Да, после нескольких лет мучений Аполлинария бросила молодого мужа с тем, чтобы никогда больше не возвращаться. Так называемая «семейная жизнь» ей до смерти осточертела.
А ему?
«Я помню, – писал Розанов, – что, когда Суслова от меня уехала, я плакал и месяца два не знал, что делать, куда деваться, куда каждый час времени деть».
Ну, поплакал и перестал. Ему захотелось иметь настоящую семью: с милой женой и веселыми детками.

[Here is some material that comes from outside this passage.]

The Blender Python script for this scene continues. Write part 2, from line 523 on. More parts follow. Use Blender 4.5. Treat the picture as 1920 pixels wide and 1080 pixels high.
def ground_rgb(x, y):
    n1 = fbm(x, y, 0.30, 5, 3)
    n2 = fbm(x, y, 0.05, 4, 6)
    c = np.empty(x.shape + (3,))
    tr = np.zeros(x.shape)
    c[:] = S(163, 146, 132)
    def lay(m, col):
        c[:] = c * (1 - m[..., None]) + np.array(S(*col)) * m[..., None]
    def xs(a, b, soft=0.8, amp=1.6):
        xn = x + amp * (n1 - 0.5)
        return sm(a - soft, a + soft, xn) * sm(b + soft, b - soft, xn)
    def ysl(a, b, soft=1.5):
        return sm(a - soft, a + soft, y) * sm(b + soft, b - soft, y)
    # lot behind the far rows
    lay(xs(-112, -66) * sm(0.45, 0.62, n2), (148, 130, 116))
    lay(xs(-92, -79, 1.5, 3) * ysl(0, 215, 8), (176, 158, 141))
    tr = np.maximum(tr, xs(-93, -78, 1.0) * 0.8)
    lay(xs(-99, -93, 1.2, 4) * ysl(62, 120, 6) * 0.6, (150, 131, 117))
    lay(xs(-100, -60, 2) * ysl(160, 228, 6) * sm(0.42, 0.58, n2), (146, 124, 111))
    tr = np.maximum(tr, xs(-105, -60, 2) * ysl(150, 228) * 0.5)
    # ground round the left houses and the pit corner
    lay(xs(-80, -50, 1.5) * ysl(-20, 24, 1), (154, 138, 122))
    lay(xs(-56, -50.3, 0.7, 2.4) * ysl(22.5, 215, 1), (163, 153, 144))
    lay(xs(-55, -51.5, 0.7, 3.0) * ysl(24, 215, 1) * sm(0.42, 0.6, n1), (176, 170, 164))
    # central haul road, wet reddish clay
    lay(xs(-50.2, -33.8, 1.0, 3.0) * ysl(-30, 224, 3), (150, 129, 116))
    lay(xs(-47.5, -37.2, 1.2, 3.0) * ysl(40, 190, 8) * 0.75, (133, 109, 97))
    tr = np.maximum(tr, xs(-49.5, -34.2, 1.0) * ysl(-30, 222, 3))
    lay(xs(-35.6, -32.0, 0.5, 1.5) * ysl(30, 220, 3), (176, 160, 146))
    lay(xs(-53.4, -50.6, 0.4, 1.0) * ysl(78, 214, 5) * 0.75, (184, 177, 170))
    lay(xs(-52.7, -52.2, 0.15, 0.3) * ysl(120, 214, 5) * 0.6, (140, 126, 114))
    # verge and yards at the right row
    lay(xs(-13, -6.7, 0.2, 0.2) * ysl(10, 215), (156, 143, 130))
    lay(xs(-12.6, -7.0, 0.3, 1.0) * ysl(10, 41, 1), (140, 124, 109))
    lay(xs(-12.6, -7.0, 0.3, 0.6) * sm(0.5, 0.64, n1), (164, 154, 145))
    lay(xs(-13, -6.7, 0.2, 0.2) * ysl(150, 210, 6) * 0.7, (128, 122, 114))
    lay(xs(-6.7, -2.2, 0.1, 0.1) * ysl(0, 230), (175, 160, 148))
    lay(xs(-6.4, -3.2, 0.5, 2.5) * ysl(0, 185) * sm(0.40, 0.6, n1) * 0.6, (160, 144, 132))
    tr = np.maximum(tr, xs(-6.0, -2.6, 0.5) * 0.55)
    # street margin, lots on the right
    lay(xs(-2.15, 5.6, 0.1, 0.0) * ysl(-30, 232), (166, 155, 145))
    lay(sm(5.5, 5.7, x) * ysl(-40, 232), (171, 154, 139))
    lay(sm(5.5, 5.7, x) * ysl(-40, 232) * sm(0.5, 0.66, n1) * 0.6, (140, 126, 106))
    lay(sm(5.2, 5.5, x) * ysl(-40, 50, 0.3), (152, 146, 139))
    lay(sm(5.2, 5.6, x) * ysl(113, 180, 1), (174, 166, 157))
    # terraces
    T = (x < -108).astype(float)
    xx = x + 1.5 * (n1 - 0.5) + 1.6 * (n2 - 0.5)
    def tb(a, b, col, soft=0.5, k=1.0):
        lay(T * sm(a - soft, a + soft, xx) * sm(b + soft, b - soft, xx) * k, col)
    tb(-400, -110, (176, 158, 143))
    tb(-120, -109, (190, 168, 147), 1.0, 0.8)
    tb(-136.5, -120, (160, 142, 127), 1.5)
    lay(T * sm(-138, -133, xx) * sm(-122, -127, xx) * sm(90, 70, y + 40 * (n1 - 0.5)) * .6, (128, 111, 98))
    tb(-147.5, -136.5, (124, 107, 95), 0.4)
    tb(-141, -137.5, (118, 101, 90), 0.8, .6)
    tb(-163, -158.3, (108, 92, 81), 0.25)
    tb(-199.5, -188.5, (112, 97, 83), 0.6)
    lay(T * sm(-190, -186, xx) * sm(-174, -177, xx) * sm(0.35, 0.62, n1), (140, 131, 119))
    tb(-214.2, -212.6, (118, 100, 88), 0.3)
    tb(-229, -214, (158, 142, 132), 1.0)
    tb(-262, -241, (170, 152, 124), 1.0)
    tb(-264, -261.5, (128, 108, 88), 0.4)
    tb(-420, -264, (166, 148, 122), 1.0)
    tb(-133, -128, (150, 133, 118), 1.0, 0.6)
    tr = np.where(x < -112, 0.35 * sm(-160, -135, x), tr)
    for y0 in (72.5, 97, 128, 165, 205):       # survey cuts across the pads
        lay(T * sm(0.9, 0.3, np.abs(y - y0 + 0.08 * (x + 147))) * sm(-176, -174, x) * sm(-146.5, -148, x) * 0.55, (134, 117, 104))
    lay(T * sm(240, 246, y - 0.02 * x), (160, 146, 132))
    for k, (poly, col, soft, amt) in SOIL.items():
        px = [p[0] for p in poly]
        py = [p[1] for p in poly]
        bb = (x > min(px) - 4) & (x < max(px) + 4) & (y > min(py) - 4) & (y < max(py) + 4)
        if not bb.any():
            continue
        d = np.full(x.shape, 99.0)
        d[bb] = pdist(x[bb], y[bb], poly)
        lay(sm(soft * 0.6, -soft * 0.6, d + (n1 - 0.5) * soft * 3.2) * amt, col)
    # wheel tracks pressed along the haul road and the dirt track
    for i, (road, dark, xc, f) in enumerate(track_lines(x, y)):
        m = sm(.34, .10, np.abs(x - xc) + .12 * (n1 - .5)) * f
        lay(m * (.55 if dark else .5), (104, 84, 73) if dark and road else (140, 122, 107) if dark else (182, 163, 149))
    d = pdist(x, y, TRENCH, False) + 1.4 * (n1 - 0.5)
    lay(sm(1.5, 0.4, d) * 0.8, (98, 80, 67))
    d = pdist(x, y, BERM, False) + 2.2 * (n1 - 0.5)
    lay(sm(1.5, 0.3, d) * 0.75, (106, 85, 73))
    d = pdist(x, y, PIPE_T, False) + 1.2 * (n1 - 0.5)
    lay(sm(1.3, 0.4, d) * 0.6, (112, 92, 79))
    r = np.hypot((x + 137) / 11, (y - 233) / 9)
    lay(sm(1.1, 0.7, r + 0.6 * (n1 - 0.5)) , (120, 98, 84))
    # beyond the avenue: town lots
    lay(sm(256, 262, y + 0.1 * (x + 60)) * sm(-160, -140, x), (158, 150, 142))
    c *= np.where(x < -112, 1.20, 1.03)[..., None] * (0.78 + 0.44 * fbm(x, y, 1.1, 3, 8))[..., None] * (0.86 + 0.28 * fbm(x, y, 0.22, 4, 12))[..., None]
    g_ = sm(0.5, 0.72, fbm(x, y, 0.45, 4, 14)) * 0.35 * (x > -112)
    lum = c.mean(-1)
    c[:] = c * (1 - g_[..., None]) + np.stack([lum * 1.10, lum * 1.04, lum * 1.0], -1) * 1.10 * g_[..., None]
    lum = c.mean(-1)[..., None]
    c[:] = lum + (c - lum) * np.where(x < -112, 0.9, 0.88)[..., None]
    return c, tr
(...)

Он, как тогда говорили, «сошелся» с очаровательной девушкой, Варварой Дмитриевной Бутягиной, – но жениться-то не мог «от живой жены». И принялся умолять Аполлинарию о разводе, да еще настаивал, чтобы она взяла на себя вину их разрыва.
Аполлинария только расхохоталась в ответ. Василий Васильевич был настолько разъярен, что завязал бурную переписку со вдовствующей Анной Григорьевной. В этих письмах Розанов крыл бывшую свою возлюбленную всякими нелестными эпитетами – определение «фуриозная» из них самое мягкое! – и очень старательно перемывал ей косточки. Анна Григорьевна охотно вторила.
Впрочем, негодование Василия Васильевича было понятно: ему до зарезу нужен был развод. Он тайно обвенчался со своей второй женой: ведь Варвара Дмитриевна была верующей. Если бы все открылось, Розанов понес бы кару как двоеженец не только по церковным, но и по гражданским узаконениям. Он был бы разлучен с женой, детьми, сослан…
Однако Аполлинарию это волновало очень мало: почти до конца ее жизни в 1916 году Розанов засылал к ней своих друзей, адвокатов, просителей с просьбами о разводе – но зря, попусту, напрасно…
Потом она вдруг смилостивилась (на восьмом десятке лет) и дала свободу бывшему мужу. А вскоре после этого умерла, словно не смогла себе простить того, что уподобилась обычной женщине, перестав быть самой собой – фуриозной эмансипанткой.